I’m sure I’ve mentioned couchsurfing before, it’s probably one of the coolest concepts ever. It connects travelers with hosts interested in sharing their city with new people, or just gives people who share interests or locales a chance to meet up over a cup of coffee. It’s like facebook for travelers, but couchsurfing actually encourages real-world interaction with other human beings. On a global scale. Think hitch-hiking, but in peoples’ homes, with a feedback system.

That said, up until I left Japan I had never actually used it to stay with anyone before. I met up with Madina and Paul in Urumqi, and I can accredit that to couchsurfing, but I had yet to actually surf a couch. I wasn’t going to have need for it in Seoul, since Drew was arriving the day after me and said I could crash with him. But then I got a message from him: “I forgot the butt-fuck that is training, I won’t be able to host you for the first week.” So for approximately one week, I will be friendless and homeless in a strange new city at the onset of winter.

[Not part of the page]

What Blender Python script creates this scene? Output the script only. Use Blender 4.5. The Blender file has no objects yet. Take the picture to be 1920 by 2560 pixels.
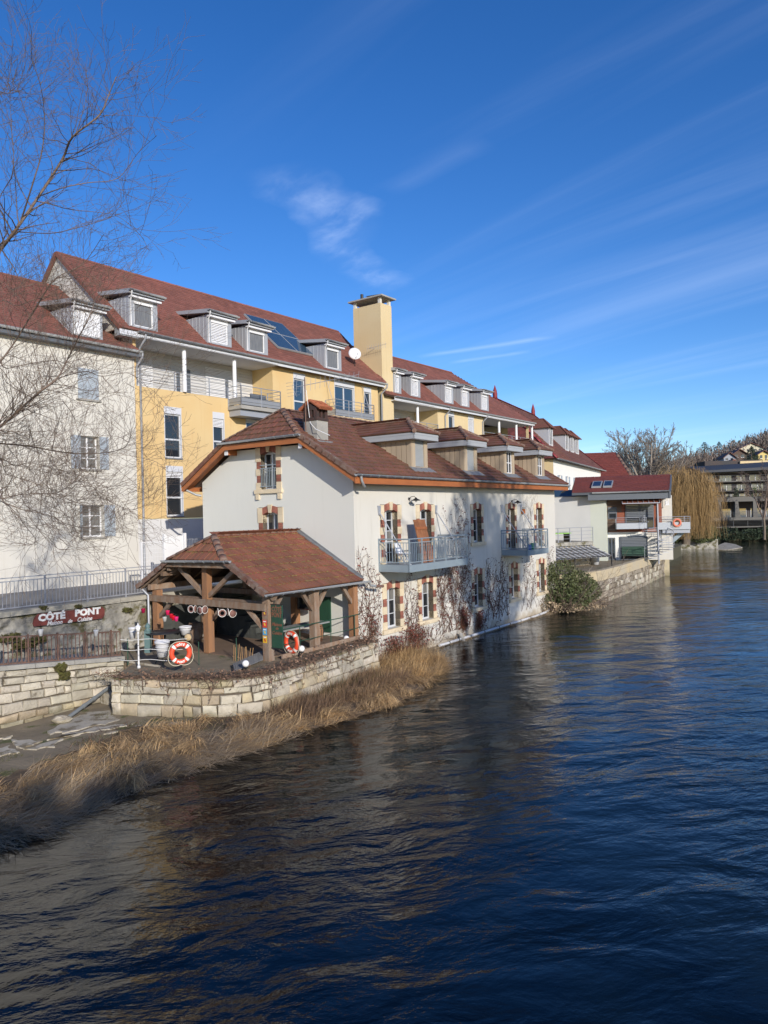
import bpy, math, random
import numpy as np
from mathutils import Vector, Matrix

random.seed(11)
rng = np.random.default_rng(11)
R = math.radians
scene = bpy.context.scene
COL = scene.collection

# ------------------------------------------------------------------ camera
F, CX, CY = 1850.0, 960.0, 1280.0          # focal length and centre in photograph pixels
EYE = Vector((0, 0, 5.9))
ROLL, PITCH = 0.024, 0.0032
f_ = Vector((0, math.cos(PITCH), math.sin(PITCH)))
r0, u0_ = Vector((1, 0, 0)), Vector((0, -math.sin(PITCH), math.cos(PITCH)))
RIGHT = r0 * math.cos(ROLL) - u0_ * math.sin(ROLL)
UP = u0_ * math.cos(ROLL) + r0 * math.sin(ROLL)
cam = bpy.data.cameras.new('camera')
camo = bpy.data.objects.new('camera', cam)
COL.objects.link(camo)
m = Matrix((RIGHT, UP, -f_)).transposed().to_4x4()
m.translation = EYE
camo.matrix_world = m
cam.sensor_fit = 'VERTICAL'
cam.sensor_height = 36.0
cam.sensor_width = 27.0
cam.lens = F / 2560.0 * 36.0
cam.clip_start = 0.1
cam.clip_end = 4000
scene.camera = camo

# ------------------------------------------------------------------ sun, sky, exposure
SUN = Vector((2.04, -4.5, 1.66)).normalized()          # towards the sun
SUN_EL = math.asin(SUN.z)
SUN_AZ = math.atan2(SUN.x, SUN.y)
sl = bpy.data.lights.new('sun', 'SUN')
sl.energy = 4.0
sl.angle = R(0.53)
sl.color = (1.0, 0.918, 0.81)
so = bpy.data.objects.new('sun', sl)
COL.objects.link(so)
so.rotation_euler = SUN.to_track_quat('Z', 'Y').to_euler()
so.location = (20, -40, 30)

world = bpy.data.worlds.new('World')
scene.world = world
world.use_nodes = True
wt = world.node_tree
for n in list(wt.nodes):
    wt.nodes.remove(n)
def wn(t, **k):
    n = wt.nodes.new(t)
    for a, b in k.items():
        setattr(n, a, b)
    return n
sky = wn('ShaderNodeTexSky', sky_type='NISHITA')
sky.sun_disc = False
sky.sun_elevation = SUN_EL
sky.sun_rotation = SUN_AZ
sky.altitude = 600
sky.air_density = 0.9
sky.dust_density = 0.45
sky.ozone_density = 3.2
tc = wn('ShaderNodeTexCoord')
hsv = wn('ShaderNodeHueSaturation')
hsv.inputs['Saturation'].default_value = 1.26
hsv.inputs['Hue'].default_value = 0.511
wt.links.new(sky.outputs[0], hsv.inputs['Color'])
# thin cirrus: the view direction projected on a high flat layer
sep = wn('ShaderNodeSeparateXYZ')
wt.links.new(tc.outputs['Generated'], sep.inputs[0])
def wmath(op, a, b=None, c=None, clamp=False):
    n = wn('ShaderNodeMath', operation=op, use_clamp=clamp)
    for i, x in enumerate((a, b, c)):
        if x is None:
            continue
        if isinstance(x, (int, float)):
            n.inputs[i].default_value = x
        else:
            wt.links.new(x, n.inputs[i])
    return n.outputs[0]
zc = wmath('MAXIMUM', wmath('ADD', sep.outputs[2], 0.10), 0.03)
px = wmath('DIVIDE', sep.outputs[0], zc)
py = wmath('DIVIDE', sep.outputs[1], zc)
cmb = wn('ShaderNodeCombineXYZ')
wt.links.new(px, cmb.inputs[0])
wt.links.new(py, cmb.inputs[1])
def cirrus(rot, sx, sy, scale, lo, hi, detail=6.0, dist=0.35, off=(0, 0, 0)):
    mp = wn('ShaderNodeMapping')
    mp.inputs['Rotation'].default_value = (0, 0, rot)
    mp.inputs['Location'].default_value = off
    wt.links.new(cmb.outputs[0], mp.inputs['Vector'])
    mp2 = wn('ShaderNodeMapping')
    mp2.inputs['Scale'].default_value = (sx, sy, 1)
    wt.links.new(mp.outputs[0], mp2.inputs['Vector'])
    nz = wn('ShaderNodeTexNoise')
    nz.inputs['Scale'].default_value = scale
    nz.inputs['Detail'].default_value = detail
    nz.inputs['Roughness'].default_value = 0.55
    nz.inputs['Distortion'].default_value = dist
    wt.links.new(mp2.outputs[0], nz.inputs['Vector'])
    rp = wn('ShaderNodeMapRange', interpolation_type='SMOOTHSTEP')
    rp.inputs['From Min'].default_value = lo
    rp.inputs['From Max'].default_value = hi
    wt.links.new(nz.outputs['Fac'], rp.inputs['Value'])
    return rp.outputs[0]
c1 = cirrus(R(52), 0.16, 2.2, 0.9, 0.50, 0.80, off=(3.1, 1.7, 0))
c2 = cirrus(R(44), 0.12, 1.3, 2.2, 0.52, 0.84, off=(0.4, 5.2, 0))
c3 = cirrus(R(52), 0.8, 1.3, 6.5, 0.40, 0.78, off=(7, 2, 0), dist=0.25, detail=8.0)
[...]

Couchsurfing to the rescue!

Or more accurately, my new friend Scott to the rescue! A different Scott from the one I met on the ferry, Scott is an American on his second stint teaching English in Seoul. It seems that teaching English is an even more ubiquitous occupation for foreigners in Korea than in Japan, and that’s saying something. Scott hadn’t hosted anyone before, and I hadn’t surfed before, so it was an anxious match made in heaven. To be totally honest, I actually sent out a handful of requests, since I had trouble getting people to respond to me in the past. Out of five requests, only Scott and one other host responded before I left for Korea, and two more replied with an “oopsie” after I’d already settled at Drew’s a week later. Sometimes, one angel is all it takes to save your Seoul. Yeah, I went there.

Scott is an awesome guy. He showed me around the city and shared his passion for it. “Seoul is hands-down my favorite city in the world, I just want to share it with people coming here.” I had a great time staying with him but that’s not the point; Scott embodied the couchsurfing spirit, opening his home up to me, a stranger, with nothing but my profile and my character references to go on, so he could share with me the city he calls home.

I showed him the slackline, and he showed me where all the hookers are. Couchsurfing is all about give and take.

While staying in Seoul, I even started getting random people messaging me on CS, welcoming me and offering to meet up. They had seen me in the “travelers nearby” section, offering me unsolicited friendship. I soon discovered that you are never truly friendless if you open yourself up to others, and my social circle in a land I’d never before visited had mushroomed into a muffin top of joy. From now on, any time I am planning on going somewhere, CS is the first site I check.

The point of travel is the people, not the places. I’m glad I’m not the only one who feels this way.